En ese 1976 se produjo la segunda paradoja que involucró al Che: su nombre ya no fue sólo motivo de prohibición; se volvió pasaporte infalible para la muerte. Las bibliotecas, las cartas, los escritos políticos o cualquier forma de expresión que tuviera su nombre (o el de los pensadores, filósofos, líderes y personas puestos en las listas oficiales de censura) les acarreaba a sus poseedores el instantáneo pase a un limbo llamado “desaparición”. Según las cínicas palabras del general Jorge Rafael Videla –primer usurpador del cargo de Presidente de la República en esa etapa–, los desaparecidos eran una “entelequia”, no estaban ni vivos ni muertos. Luego de la restauración del orden constitucional, en 1983, se supo que la entelequia no era más que un horroroso eufemismo en el que entraron miles de personas torturadas y asesinadas.

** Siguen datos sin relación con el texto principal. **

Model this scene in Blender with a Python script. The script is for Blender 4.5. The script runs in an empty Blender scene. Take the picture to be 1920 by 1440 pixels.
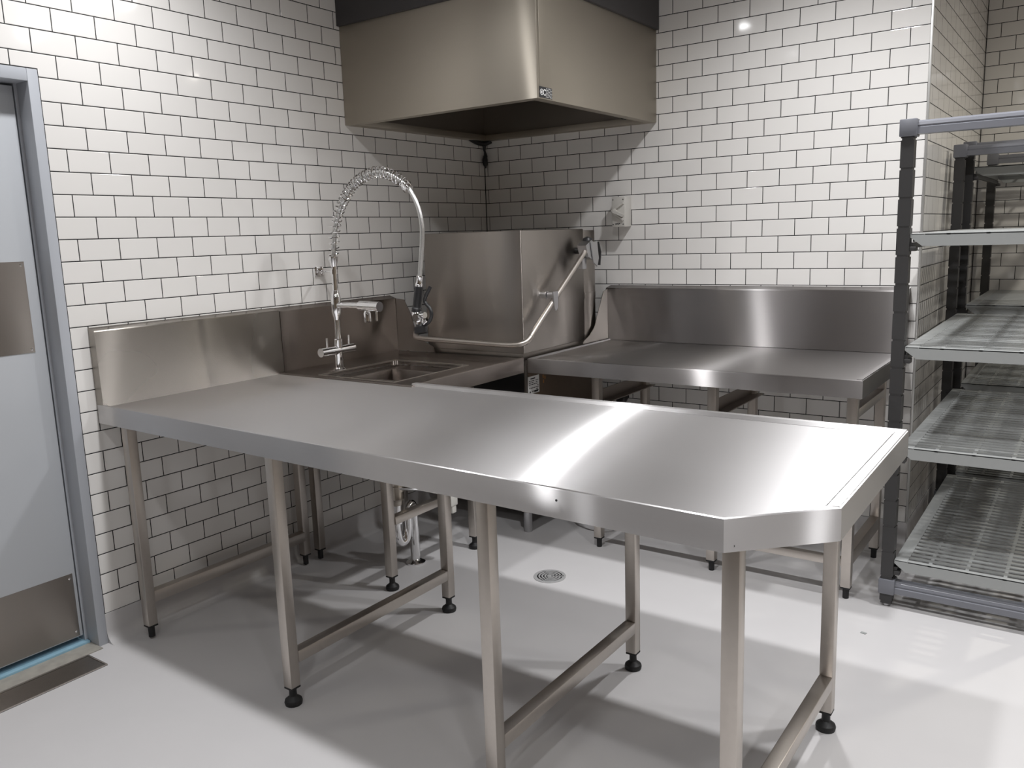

Pero lo que no pudieron hacer los militares argentinos ni sus astutos auspiciantes civiles –como no pudieron los de otros países latinoamericanos, ni Henry Kissinger– fue borrar al Che. Acá, en mi país, volaba cotidianamente ya en el vocativo de uso habitual: “che”. ¿Cómo borrar un nombre que forma parte del lenguaje masivo? En Uruguay, Argentina y Paraguay el uso del “che” es tan frecuente como el del nombre de pila de las personas. Aunque fuese involuntariamente, el Che estaba en cada minuto de conversación de cada poblador. Además, de vez en cuando aparecía en los muros de cualquier ciudad su efigie, pintada en segundos sobre algún molde de papel.
Con el paso del tiempo, se produjo la readopción integral de Ernesto Guevara De la Serna como argentino; su presencia se asumió entre los elementos propios de nuestra historia y se incorporó al lenguaje de la sociedad.
Debo reconocer que tal proceso le deparó a la figura del Che las mismas vicisitudes ocurridas con otras figuras históricas argentinas, como San Martín y Belgrano, por mencionar algunas: ocupar un sitio de honor en el discurso general y no gravitar sobre la realidad. Ésa fue –y aún es– la tercera paradoja que lo rodea.
Sin embargo, su presencia en el inconsciente colectivo tiene una fuerza potencial que es siempre susceptible de volverse activa. Igual que todas las fuerzas que anidan en lo profundo de la humanidad, la simbolizada por el Che vigila, como Espartaco, aguardando el momento, y gravita, como la tierra misma, catalizando las ideas.